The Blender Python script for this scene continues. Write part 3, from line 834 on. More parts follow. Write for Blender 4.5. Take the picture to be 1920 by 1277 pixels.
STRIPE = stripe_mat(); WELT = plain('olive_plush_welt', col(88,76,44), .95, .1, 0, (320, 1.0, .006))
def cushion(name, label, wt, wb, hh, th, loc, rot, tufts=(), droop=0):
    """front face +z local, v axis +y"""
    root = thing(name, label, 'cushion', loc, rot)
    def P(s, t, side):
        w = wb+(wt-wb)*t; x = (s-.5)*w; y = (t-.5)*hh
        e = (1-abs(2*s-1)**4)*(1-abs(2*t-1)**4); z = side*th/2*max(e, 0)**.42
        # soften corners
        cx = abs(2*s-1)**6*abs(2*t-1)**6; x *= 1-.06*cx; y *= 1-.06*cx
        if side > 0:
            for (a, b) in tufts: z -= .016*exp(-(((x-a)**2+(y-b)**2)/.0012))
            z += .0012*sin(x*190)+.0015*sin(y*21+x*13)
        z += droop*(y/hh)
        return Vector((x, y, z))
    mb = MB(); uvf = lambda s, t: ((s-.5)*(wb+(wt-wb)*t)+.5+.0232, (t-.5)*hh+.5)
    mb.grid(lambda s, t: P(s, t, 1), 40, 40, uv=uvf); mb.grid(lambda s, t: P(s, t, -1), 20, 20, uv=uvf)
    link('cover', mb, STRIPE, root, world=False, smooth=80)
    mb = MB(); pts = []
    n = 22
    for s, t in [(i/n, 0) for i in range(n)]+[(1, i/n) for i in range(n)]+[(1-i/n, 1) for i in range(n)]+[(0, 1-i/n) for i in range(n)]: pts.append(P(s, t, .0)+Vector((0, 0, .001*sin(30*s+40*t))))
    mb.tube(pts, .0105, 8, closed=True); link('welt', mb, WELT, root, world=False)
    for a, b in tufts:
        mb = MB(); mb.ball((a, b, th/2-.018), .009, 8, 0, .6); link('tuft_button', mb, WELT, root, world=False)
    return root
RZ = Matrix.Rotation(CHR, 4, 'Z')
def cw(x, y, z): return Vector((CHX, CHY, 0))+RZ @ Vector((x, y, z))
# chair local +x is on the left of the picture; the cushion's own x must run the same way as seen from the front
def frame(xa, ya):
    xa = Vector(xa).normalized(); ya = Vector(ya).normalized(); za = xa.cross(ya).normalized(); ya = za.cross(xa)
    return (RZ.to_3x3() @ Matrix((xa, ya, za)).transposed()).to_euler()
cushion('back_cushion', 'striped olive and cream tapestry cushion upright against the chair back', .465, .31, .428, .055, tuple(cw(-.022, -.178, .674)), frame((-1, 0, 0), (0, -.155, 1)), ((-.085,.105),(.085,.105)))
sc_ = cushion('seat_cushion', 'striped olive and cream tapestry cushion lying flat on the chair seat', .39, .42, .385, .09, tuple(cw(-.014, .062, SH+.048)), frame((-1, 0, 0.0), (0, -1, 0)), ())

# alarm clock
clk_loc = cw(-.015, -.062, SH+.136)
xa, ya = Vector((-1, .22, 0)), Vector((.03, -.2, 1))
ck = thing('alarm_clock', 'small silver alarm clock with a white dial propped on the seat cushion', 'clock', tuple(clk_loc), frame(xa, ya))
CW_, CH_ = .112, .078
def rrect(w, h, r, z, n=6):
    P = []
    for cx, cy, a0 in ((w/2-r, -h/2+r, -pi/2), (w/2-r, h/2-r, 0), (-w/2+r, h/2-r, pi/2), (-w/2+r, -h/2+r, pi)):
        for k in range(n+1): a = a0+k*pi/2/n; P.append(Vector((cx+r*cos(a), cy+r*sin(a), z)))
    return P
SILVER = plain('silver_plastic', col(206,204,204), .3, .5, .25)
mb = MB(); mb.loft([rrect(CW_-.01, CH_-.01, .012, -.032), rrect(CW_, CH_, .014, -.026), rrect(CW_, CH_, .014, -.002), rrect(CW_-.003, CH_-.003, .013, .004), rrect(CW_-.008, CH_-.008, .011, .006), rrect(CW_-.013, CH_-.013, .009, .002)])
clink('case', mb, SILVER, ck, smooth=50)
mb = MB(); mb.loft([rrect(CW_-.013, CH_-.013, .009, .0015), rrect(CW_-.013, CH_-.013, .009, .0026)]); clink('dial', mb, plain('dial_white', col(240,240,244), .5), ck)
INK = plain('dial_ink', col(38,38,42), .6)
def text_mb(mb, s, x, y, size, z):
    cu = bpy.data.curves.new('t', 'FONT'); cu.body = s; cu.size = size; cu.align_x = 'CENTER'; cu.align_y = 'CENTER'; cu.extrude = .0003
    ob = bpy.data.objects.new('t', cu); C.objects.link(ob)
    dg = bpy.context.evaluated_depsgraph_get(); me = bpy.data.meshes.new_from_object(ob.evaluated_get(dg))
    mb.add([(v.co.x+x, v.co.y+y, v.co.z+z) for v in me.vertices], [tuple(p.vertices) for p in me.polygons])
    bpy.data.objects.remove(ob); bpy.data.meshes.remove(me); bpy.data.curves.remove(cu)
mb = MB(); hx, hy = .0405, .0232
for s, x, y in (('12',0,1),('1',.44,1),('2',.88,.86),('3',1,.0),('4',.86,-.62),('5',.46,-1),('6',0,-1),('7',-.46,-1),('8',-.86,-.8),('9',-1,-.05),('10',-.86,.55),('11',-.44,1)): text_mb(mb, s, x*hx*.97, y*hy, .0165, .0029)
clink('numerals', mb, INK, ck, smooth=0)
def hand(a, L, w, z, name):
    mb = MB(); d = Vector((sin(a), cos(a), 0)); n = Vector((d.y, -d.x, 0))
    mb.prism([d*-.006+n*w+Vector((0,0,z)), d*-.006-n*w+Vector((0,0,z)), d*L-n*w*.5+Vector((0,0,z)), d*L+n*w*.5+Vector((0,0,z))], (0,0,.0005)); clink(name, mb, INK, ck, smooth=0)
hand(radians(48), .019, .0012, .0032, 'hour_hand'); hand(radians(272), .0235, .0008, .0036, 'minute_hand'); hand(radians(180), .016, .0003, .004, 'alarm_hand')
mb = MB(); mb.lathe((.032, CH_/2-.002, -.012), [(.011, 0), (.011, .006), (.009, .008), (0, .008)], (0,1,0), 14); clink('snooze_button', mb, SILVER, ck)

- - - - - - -

-- WHAT IS EXPECTED --
Read the data above and pull out each line that holds the string "picture".

-- FINAL RESULT --
The Blender Python script for this scene continues. Write part 3, from line 834 on. More parts follow. Write for Blender 4.5. Take the picture to be 1920 by 1277 pixels.
# chair local +x is on the left of the picture; the cushion's own x must run the same way as seen from the front